The second time that my hearing changed was in a quite different
situation. I was in the Far East of Russia on Sakhalin when I was
invited to the annual spring festival of the indigenous Nivkh
people. I was thrilled to experience their music first hand, as I
have always had a great interest in traditional music and in ancient
cultures. My father had introduced me at an early age to the
extraordinary work of Sean O'Riada who dedicated his life to
collecting Irish traditional music before it was too late and my New
Zealand mother had gone to school alongside the indigenous Maori
people (unlike Australia where the aboriginals were terribly
discriminated against, Maori children were integrated into the New
Zealand school system). Moreover when I studied at the Liszt Academy
in Budapest it was mandatory for every student to study folk music.
This was fortuitous as the Professor of Folk Music was László
Vikár, who had studied with both Bartók and Kodály.
It was therefore with great excitement that I travelled to the north
of Sakhalin island to meet the Nivkh people. The experience was
overwhelming and the music sung by the Elders, inspirational. On
return to Yuzhno Sakhalinsk, I was taken to meet the Matriarch of
the Nivkhs, Ulita who was in her late 90's and was blind and
bedridden. It was extremely touching to experience the warmth with
which she greeted me and her willingness to allow me to record her
singing. I was not to know it then but when Ulita agreed to let me
record her singing, she sang a song that not even scholars dedicated
to the music of the Nivkhs, had ever heard before.

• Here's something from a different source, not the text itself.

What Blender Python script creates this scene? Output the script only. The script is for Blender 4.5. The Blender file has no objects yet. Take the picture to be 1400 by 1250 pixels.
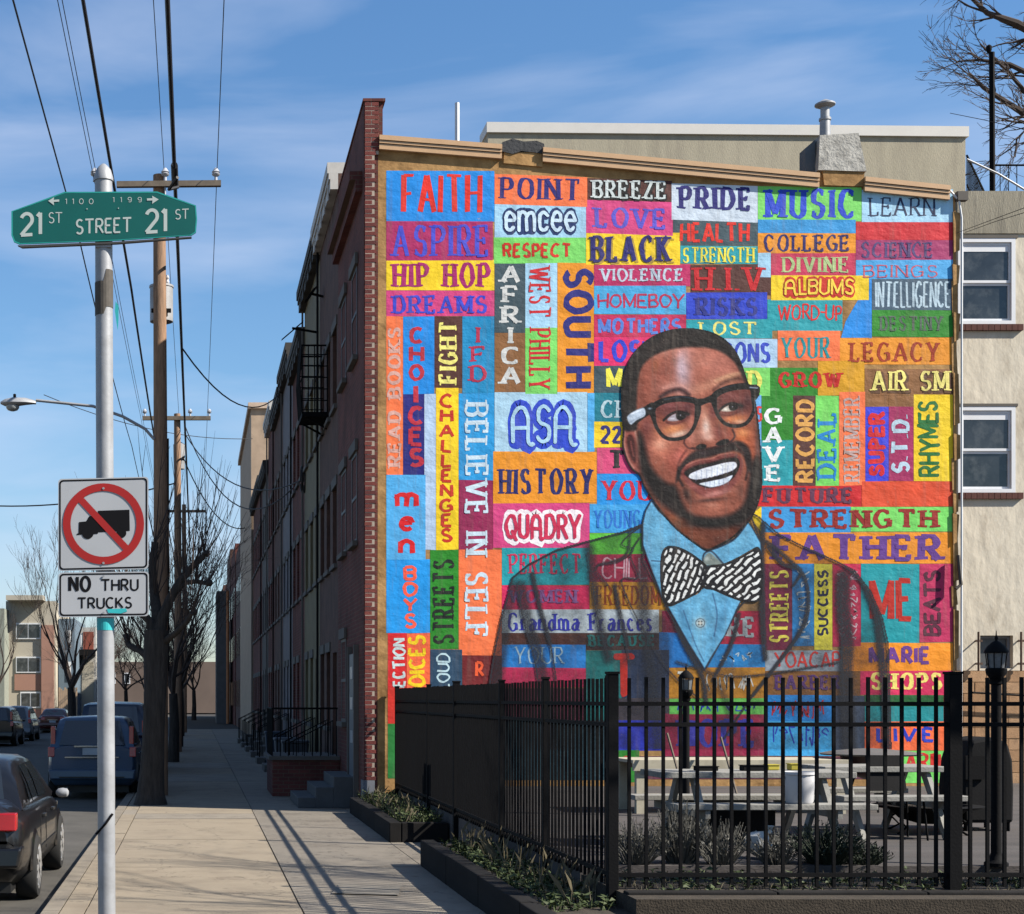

On the flight through 9 time zones back to Moscow, I listened to my
recording of Ulita and to another recording given to me by other
Nivkh singers. I was enchanted and moved by the music and knew then
that something had to be done to further record and preserve this
music for posterity.
Thus Polar Voices was born. The first work of Polar Voices was
carried out with field trips to the Nivkhs on Sakhalin. We also
decided to hold our Pacific Rim Music Festival in the Nivkh
territory and commissioned a composer to write a composition based
on Nivkh themes. The composition began with a Nivkh singer, Tyotya
Lida, one of the older generation, singing a Nivkh melody, which was
then taken up by the Ensemble XXI musicians. The Nivkh singer
remained in the midst of the musicians, her body swaying at the
highly contagious rhythms as emotion passed over her face as she
recognised the Nivkh songs running through the work. How, I
wondered, will the Nivkhs audience react? The excitement was
palpable as the piece continued and themes were recognised by the
Nivkhs. Not only themes, but also the rhythms and the original
instruments themselves that go back to Neolithic times. In place of
the ‘tyatya chxach’, a log, engraved with bear heads on either
side, which is beaten as their main percussion instrument, the
musicians of Ensemble XXI knocked on the wood of their instruments.
Certainly the hearing of Nivkhs was changed that night as they heard
their own traditional music played on string instruments and brought
into a new piece of 21st century music.
Back, however, to the change in my own hearing. Next, Polar Voices
carried out field trips to even more distant areas in the Russian
Arctic-to Kamchatka and Chukotka, which concentrated in particular
on the music of the Chukchi and Koryak indigenous peoples. Unlike
the Nivkh music I found their music extremely challenging, both
melodically and rhythmically. Fundamentally, I could not easily
identify either aspect of this music. Gradually though, over the
months of editing the field diaries and listening back to the
recordings and films made, I now have no idea what the problem was.
I am sure that these two changes in my hearing will not be the last
and that I will be challenged again!